The current plate and the following two are part of a series of six plates made for the Dutch market called 'Bubble' plates, since they were quite likely to have been made to satirize the South Sea Bubble 'mania' which occurred in the early 18th Century. The South Sea Bubble refers to the South Sea Company which was a British joint stock company founded in 1711. The company was granted a monopoly to trade in Spain's South American colonies as part of a treaty during the War of Spanish Succession. In return, the company assumed the national debt England had incurred during the war. They then set to talking up its stock with "the most extravagant rumors" of the value and of its potential trade in the New World which was followed by a wave of "speculating frenzy". This speculation mania led to a great economic bubble known as the South Sea Bubble in 1720, which caused financial ruin for many. By the time the Bubble had burst in 1720 it had been satirized in books, prints, playing cards, and ceramics such as the present lot. These series of plates are also frequently known as 'Commedia dell' Arte' plates after the famous Dutch novel of that time 'Het Groote Tafereel der Dwaasheid'. Which is a curious collection of cartoons, poems and comedies about the speculations that began in France and reached the Netherlands just in time before the bubble had popped. Plates like the current lot were possibly ordered via Chinese merchants in Batavia, for at that time the VOC was not yet trading directly with China. Their purpose as a series is not known, perhaps they were meant as a teasing gift for one who had miscalculated and lost money with the crash. Nor is it known if prints, drawings or even models of Delft faience were used by the porcelain painter. It is perhaps not coincidental that this narrative genre of ceramics recalls the "merrymen" plates in English earthenware dating from the late seventeenth century. These sets, although not pictorial, are related in comprising six plates, each inscribed with one line of a six-line rhyme.
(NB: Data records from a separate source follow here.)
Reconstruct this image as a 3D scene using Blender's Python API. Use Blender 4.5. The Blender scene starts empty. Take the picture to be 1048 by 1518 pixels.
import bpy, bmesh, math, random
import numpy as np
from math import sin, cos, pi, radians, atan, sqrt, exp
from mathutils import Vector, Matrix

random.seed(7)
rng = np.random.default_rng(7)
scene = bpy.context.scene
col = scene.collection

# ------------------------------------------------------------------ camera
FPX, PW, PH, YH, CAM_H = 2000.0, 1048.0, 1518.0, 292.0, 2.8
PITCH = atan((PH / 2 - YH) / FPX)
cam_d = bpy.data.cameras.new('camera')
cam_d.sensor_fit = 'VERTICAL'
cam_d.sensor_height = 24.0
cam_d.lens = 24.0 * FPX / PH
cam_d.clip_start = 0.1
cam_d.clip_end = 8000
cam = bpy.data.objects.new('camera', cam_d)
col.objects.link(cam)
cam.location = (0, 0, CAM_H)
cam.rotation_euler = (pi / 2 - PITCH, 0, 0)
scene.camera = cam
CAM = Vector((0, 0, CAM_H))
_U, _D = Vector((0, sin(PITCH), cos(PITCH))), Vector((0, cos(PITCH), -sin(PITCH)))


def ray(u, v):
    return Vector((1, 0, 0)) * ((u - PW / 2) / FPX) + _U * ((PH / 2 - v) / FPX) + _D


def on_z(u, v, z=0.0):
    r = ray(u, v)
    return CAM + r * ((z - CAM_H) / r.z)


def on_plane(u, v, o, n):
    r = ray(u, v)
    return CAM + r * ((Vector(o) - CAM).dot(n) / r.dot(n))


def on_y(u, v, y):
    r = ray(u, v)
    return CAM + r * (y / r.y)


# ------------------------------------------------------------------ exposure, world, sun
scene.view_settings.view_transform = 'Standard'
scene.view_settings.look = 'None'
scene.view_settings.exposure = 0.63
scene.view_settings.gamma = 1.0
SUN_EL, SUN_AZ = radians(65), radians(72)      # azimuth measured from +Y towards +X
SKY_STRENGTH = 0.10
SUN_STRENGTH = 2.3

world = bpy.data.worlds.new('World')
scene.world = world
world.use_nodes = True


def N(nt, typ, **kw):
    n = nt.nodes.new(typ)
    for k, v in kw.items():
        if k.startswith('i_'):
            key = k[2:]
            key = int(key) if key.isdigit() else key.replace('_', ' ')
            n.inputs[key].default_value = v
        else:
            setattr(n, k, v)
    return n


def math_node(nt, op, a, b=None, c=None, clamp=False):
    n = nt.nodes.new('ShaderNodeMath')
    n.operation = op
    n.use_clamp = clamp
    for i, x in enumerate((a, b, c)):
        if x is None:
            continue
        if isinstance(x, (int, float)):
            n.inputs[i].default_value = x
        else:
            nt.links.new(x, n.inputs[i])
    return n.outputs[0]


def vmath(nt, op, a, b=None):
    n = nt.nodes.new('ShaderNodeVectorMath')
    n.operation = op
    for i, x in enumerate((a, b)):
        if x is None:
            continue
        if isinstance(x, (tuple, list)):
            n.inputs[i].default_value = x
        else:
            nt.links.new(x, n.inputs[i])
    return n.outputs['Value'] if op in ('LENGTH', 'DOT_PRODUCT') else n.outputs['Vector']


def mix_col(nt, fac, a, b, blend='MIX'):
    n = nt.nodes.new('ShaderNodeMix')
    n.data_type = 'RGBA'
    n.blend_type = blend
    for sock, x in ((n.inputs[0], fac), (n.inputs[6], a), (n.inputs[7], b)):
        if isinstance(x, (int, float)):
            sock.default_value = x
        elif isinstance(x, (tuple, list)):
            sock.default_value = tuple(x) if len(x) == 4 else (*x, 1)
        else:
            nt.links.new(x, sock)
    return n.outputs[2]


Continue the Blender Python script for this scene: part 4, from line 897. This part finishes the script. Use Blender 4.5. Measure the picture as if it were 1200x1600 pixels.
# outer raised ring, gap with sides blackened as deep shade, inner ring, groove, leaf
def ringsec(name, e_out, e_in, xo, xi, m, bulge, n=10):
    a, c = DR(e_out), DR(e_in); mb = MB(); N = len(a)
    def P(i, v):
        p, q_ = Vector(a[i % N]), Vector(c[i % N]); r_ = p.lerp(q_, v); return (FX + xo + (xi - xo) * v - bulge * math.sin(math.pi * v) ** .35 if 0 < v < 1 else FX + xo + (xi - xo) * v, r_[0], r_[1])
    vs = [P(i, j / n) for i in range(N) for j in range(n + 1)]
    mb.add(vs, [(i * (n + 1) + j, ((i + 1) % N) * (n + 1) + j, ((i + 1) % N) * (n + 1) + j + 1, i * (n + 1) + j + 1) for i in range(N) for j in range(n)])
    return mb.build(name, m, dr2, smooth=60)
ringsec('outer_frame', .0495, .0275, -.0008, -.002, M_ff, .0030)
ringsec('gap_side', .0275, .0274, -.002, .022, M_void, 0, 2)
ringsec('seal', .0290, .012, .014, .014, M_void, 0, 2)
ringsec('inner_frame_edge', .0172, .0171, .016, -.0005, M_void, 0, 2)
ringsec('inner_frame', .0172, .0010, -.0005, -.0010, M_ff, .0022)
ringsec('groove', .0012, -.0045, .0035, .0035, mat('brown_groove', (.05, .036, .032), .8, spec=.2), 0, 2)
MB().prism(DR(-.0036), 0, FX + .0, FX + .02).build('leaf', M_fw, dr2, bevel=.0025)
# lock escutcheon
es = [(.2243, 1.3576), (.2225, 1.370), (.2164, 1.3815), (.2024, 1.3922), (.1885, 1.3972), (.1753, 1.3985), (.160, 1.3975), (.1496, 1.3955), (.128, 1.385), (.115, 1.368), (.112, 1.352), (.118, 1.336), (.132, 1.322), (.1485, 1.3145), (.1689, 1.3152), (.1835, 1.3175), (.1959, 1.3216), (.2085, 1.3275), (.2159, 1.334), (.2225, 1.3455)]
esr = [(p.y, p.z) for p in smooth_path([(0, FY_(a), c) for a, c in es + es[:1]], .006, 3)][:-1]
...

See Howard and Ayers, China for the West, London, 1978, vol. I, p. 234 and 235 for a discussion of the background to these plates. A similar set of plates is illustrated by Hervëeut and Bruneau, La Porcelaine des Compagnies des Indes; Decor Occidental, Paris, 1986, fig. 9.54-9.60.
A series of six 'Bubble' plates were sold at Christie's, Amsterdam, 23 October 1986, lots 130 -135; another series at Christie's, Amsterdam, 15 October 1990, lot 142; one at Christie's, London, 7 April 1997, lot 89; a series of six at The Dr Anton C.R. Dreesmann sale, Christie's, Amsterdam, 10 April 2002, lot 1308; and a series at Christie's, Amsterdam, 3 May 2005, lot 120.